Data lines:
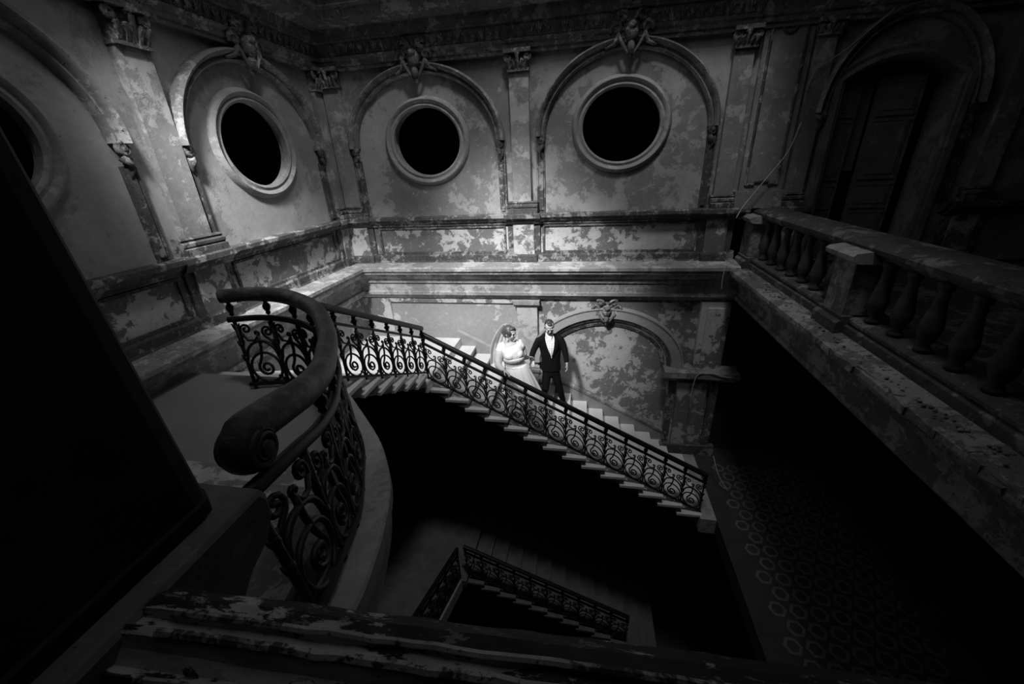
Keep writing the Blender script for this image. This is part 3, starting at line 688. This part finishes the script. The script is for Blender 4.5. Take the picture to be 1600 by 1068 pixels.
# ------------------------------------------------------------ ironwork
def panel_lines():
    """scroll pattern in (u 0..1, v 0..1) with u scaled 1:1.6 to v; returns (polyline, radius factor)"""
    L = []; k = .62    # v per unit-width ratio (height .61 / width .322 -> one v is 1.9 u)
    q = .322 / .60
    def S(c, r0, r1, a0, a1, n=14): return [(c[0] + x, c[1] + y * q) for x, y in spiral((0, 0), r0, r1, a0, a1, n)]
    L.append((S((.5, .245), .43, .43, -PI * .42, PI * 1.42, 22), .9))          # big ring
    L.append(([(.50, .74), (.49, .56), (.42, .40)] + S((.50, .235), .23, .055, PI * .72, PI * .72 + 3.1 * PI, 22), .95))          # curl hanging inside it
    L.append(([(.04, .40)] + S((.5, .42), .44, .44, PI * .95, PI * .05, 10) + [(.96, .40)], 1.0))   # arch
    L.append(([(.04, .62), (.08, .80)] + S((.22, .85), .14, .03, PI, PI - 2.6 * PI, 12), .8))
    L.append(([(.10, .78), (.20, .68), (.38, .67), (.50, .74)] + S((.47, .78), .07, .02, -PI * .3, 1.5 * PI, 8), .8))
    L.append(([(.96, .55), (.86, .66)] + S((.80, .80), .17, .03, PI * 1.25, PI * 1.25 - 3.0 * PI, 14), .8))
    for c in ((.06, .08), (.94, .10)):
        L.append(([(c[0], c[1] - .06), (c[0] + (.08 if c[0] < .5 else -.08), c[1]), (c[0] + (.16 if c[0] < .5 else -.16), c[1] + .01)], .8))
    return L
LINES = panel_lines()
def iron_panel(mp, r=.0125, sides=5):
    mb = MB()
    for pl, f in LINES: mb.tube([mp(u, v) for u, v in pl], r * f, sides)
    return mb
def iron_post(mp, r=.014):
    mb = MB(); mb.tube([mp(0, -.08), mp(0, .5), mp(0, 1.0)], r, 6)
    for v, s in ((.40, 1.0), (.62, .9), (.88, .8)):
        a = Vector(mp(0, v)); mb.ball(a, .024 * s, .024 * s, .04 * s, 6)
        for sg in (-1, 1):
            mb.tube([mp(0, v - .05), mp(sg * .07, v + .02), mp(sg * .10, v + .07)], lambda t: .016 * (1 - .7 * t), 4)
    return mb
def urn(mp0, mp1):
    a, b = Vector(mp0), Vector(mp1); mb = MB()
    pr = [(0, .012), (.1, .024), (.2, .018), (.4, .034), (.55, .036), (.75, .016), (.85, .026), (1, .02)]
    mb.rings([[a + (b - a) * t + Vector((math.cos(2 * PI * k / 8) * r, math.sin(2 * PI * k / 8) * r, 0)) for k in range(8)] for t, r in pr]); return mb
def bar(path_top, w, h, up=Vector((0, 0, 1)), prof=None):
    """rail of a rounded moulded section along a path"""
    P = [Vector(p) for p in path_top]; rs = []
    prof = prof or [(-.5, -.55), (-.35, -.75), (.35, -.75), (.5, -.55), (.5, -.15), (.38, .15), (.16, .27), (-.16, .27), (-.38, .15), (-.5, -.15)]
    for i, p in enumerate(P):
        t = (P[min(i + 1, len(P) - 1)] - P[max(i - 1, 0)]).normalized(); sd = t.cross(up).normalized(); u2 = sd.cross(t)
        rs.append([p + sd * a * w + u2 * b * h for a, b in prof])
    return MB().rings(rs)
FLAT = [(-.5, -.5), (.5, -.5), (.5, .5), (-.5, .5)]
def straight_balustrade(label, origin, du, dz, n, H, sub, top, ext=.06):
    """n panels from origin; du horizontal step vector, dz rise per step; H panel height"""
    t = thing('iron_balustrade', label, 'balustrade', 'iron scroll balustrades of the stairs', origin)
    O = Vector((0, 0, 0)); dv = Vector(du); full = dv + Vector((0, 0, dz))
    mp = lambda u, v: dv * u + Vector((0, 0, dz * u + v * H))
    pm = iron_panel(mp).mesh('scroll_panel'); pm.materials.append(MATS['iron'])
    po = iron_post(mp).mesh('baluster_post'); po.materials.append(MATS['iron'])
    ur = urn((0, 0, sub + .015), (0, 0, top - .06)).mesh('urn_spacer'); ur.materials.append(MATS['iron'])
    for me in (pm, po, ur):
        for p in me.polygons: p.use_smooth = True
    for i in range(n + 1):
        if i < n:
            o = link('scroll_panel', pm, t); o.location = full * i
        o = link('baluster_post', po, t); o.location = full * i
        o = link('urn_spacer', ur, t); o.location = full * i
    e0, e1 = -full * ext, full * (n + .08)
    bar([e0, e1], .03, .028, prof=FLAT).build('bottom_rail', 'iron', t)
    bar([e0 + Vector((0, 0, sub)), e1 + Vector((0, 0, sub))], .034, .03, prof=FLAT).build('sub_rail', 'iron', t)
    auto_smooth(bar([e0 + Vector((0, 0, top)), e1 + Vector((0, 0, top))], .075, .072).build('handrail', 'handrail_dark', t), 40)
    return t
straight_balustrade('straight iron scroll balustrade of the long flight, the bride\'s hand on its rail', (-2.50, 5.45, -3.16), (.322, 0, 0), -.167, 14, .60, .62, .80)
straight_balustrade('short iron scroll balustrade between the curved rail and the corner landing', (-2.50, 3.42, -2.02), (0, .334, 0), -.1715, 6, .60, .62, .80, ext=.85)
straight_balustrade('dim iron balustrade far down the stairwell, falling to the right', (-2.27, 5.46, -7.88), (.333, 0, 0), -.147, 10, .60, .62, .80)
straight_balustrade('dim iron balustrade far down the stairwell, above the pale string', (-2.40, 5.35, -7.84), (0, -.333, 0), .155, 9, .60, .62, .80)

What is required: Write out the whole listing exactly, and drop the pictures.

Solution below:
Keep writing the Blender script for this image. This is part 3, starting at line 688. This part finishes the script. The script is for Blender 4.5. Take the picture to be 1600 by 1068 pixels.
# ------------------------------------------------------------ ironwork
def panel_lines():
    """scroll pattern in (u 0..1, v 0..1) with u scaled 1:1.6 to v; returns (polyline, radius factor)"""
    L = []; k = .62    # v per unit-width ratio (height .61 / width .322 -> one v is 1.9 u)
    q = .322 / .60
    def S(c, r0, r1, a0, a1, n=14): return [(c[0] + x, c[1] + y * q) for x, y in spiral((0, 0), r0, r1, a0, a1, n)]
    L.append((S((.5, .245), .43, .43, -PI * .42, PI * 1.42, 22), .9))          # big ring
    L.append(([(.50, .74), (.49, .56), (.42, .40)] + S((.50, .235), .23, .055, PI * .72, PI * .72 + 3.1 * PI, 22), .95))          # curl hanging inside it
    L.append(([(.04, .40)] + S((.5, .42), .44, .44, PI * .95, PI * .05, 10) + [(.96, .40)], 1.0))   # arch
    L.append(([(.04, .62), (.08, .80)] + S((.22, .85), .14, .03, PI, PI - 2.6 * PI, 12), .8))
    L.append(([(.10, .78), (.20, .68), (.38, .67), (.50, .74)] + S((.47, .78), .07, .02, -PI * .3, 1.5 * PI, 8), .8))
    L.append(([(.96, .55), (.86, .66)] + S((.80, .80), .17, .03, PI * 1.25, PI * 1.25 - 3.0 * PI, 14), .8))
    for c in ((.06, .08), (.94, .10)):
        L.append(([(c[0], c[1] - .06), (c[0] + (.08 if c[0] < .5 else -.08), c[1]), (c[0] + (.16 if c[0] < .5 else -.16), c[1] + .01)], .8))
    return L
LINES = panel_lines()
def iron_panel(mp, r=.0125, sides=5):
    mb = MB()
    for pl, f in LINES: mb.tube([mp(u, v) for u, v in pl], r * f, sides)
    return mb
def iron_post(mp, r=.014):
    mb = MB(); mb.tube([mp(0, -.08), mp(0, .5), mp(0, 1.0)], r, 6)
    for v, s in ((.40, 1.0), (.62, .9), (.88, .8)):
        a = Vector(mp(0, v)); mb.ball(a, .024 * s, .024 * s, .04 * s, 6)
        for sg in (-1, 1):
            mb.tube([mp(0, v - .05), mp(sg * .07, v + .02), mp(sg * .10, v + .07)], lambda t: .016 * (1 - .7 * t), 4)
    return mb
def urn(mp0, mp1):
    a, b = Vector(mp0), Vector(mp1); mb = MB()
    pr = [(0, .012), (.1, .024), (.2, .018), (.4, .034), (.55, .036), (.75, .016), (.85, .026), (1, .02)]
    mb.rings([[a + (b - a) * t + Vector((math.cos(2 * PI * k / 8) * r, math.sin(2 * PI * k / 8) * r, 0)) for k in range(8)] for t, r in pr]); return mb
def bar(path_top, w, h, up=Vector((0, 0, 1)), prof=None):
    """rail of a rounded moulded section along a path"""
    P = [Vector(p) for p in path_top]; rs = []
    prof = prof or [(-.5, -.55), (-.35, -.75), (.35, -.75), (.5, -.55), (.5, -.15), (.38, .15), (.16, .27), (-.16, .27), (-.38, .15), (-.5, -.15)]
    for i, p in enumerate(P):
        t = (P[min(i + 1, len(P) - 1)] - P[max(i - 1, 0)]).normalized(); sd = t.cross(up).normalized(); u2 = sd.cross(t)
        rs.append([p + sd * a * w + u2 * b * h for a, b in prof])
    return MB().rings(rs)
FLAT = [(-.5, -.5), (.5, -.5), (.5, .5), (-.5, .5)]
def straight_balustrade(label, origin, du, dz, n, H, sub, top, ext=.06):
    """n panels from origin; du horizontal step vector, dz rise per step; H panel height"""
    t = thing('iron_balustrade', label, 'balustrade', 'iron scroll balustrades of the stairs', origin)
    O = Vector((0, 0, 0)); dv = Vector(du); full = dv + Vector((0, 0, dz))
    mp = lambda u, v: dv * u + Vector((0, 0, dz * u + v * H))
    pm = iron_panel(mp).mesh('scroll_panel'); pm.materials.append(MATS['iron'])
    po = iron_post(mp).mesh('baluster_post'); po.materials.append(MATS['iron'])
    ur = urn((0, 0, sub + .015), (0, 0, top - .06)).mesh('urn_spacer'); ur.materials.append(MATS['iron'])
    for me in (pm, po, ur):
        for p in me.polygons: p.use_smooth = True
    for i in range(n + 1):
        if i < n:
            o = link('scroll_panel', pm, t); o.location = full * i
        o = link('baluster_post', po, t); o.location = full * i
        o = link('urn_spacer', ur, t); o.location = full * i
    e0, e1 = -full * ext, full * (n + .08)
    bar([e0, e1], .03, .028, prof=FLAT).build('bottom_rail', 'iron', t)
    bar([e0 + Vector((0, 0, sub)), e1 + Vector((0, 0, sub))], .034, .03, prof=FLAT).build('sub_rail', 'iron', t)
    auto_smooth(bar([e0 + Vector((0, 0, top)), e1 + Vector((0, 0, top))], .075, .072).build('handrail', 'handrail_dark', t), 40)
    return t
straight_balustrade('straight iron scroll balustrade of the long flight, the bride\'s hand on its rail', (-2.50, 5.45, -3.16), (.322, 0, 0), -.167, 14, .60, .62, .80)
straight_balustrade('short iron scroll balustrade between the curved rail and the corner landing', (-2.50, 3.42, -2.02), (0, .334, 0), -.1715, 6, .60, .62, .80, ext=.85)
straight_balustrade('dim iron balustrade far down the stairwell, falling to the right', (-2.27, 5.46, -7.88), (.333, 0, 0), -.147, 10, .60, .62, .80)
straight_balustrade('dim iron balustrade far down the stairwell, above the pale string', (-2.40, 5.35, -7.84), (0, -.333, 0), .155, 9, .60, .62, .80)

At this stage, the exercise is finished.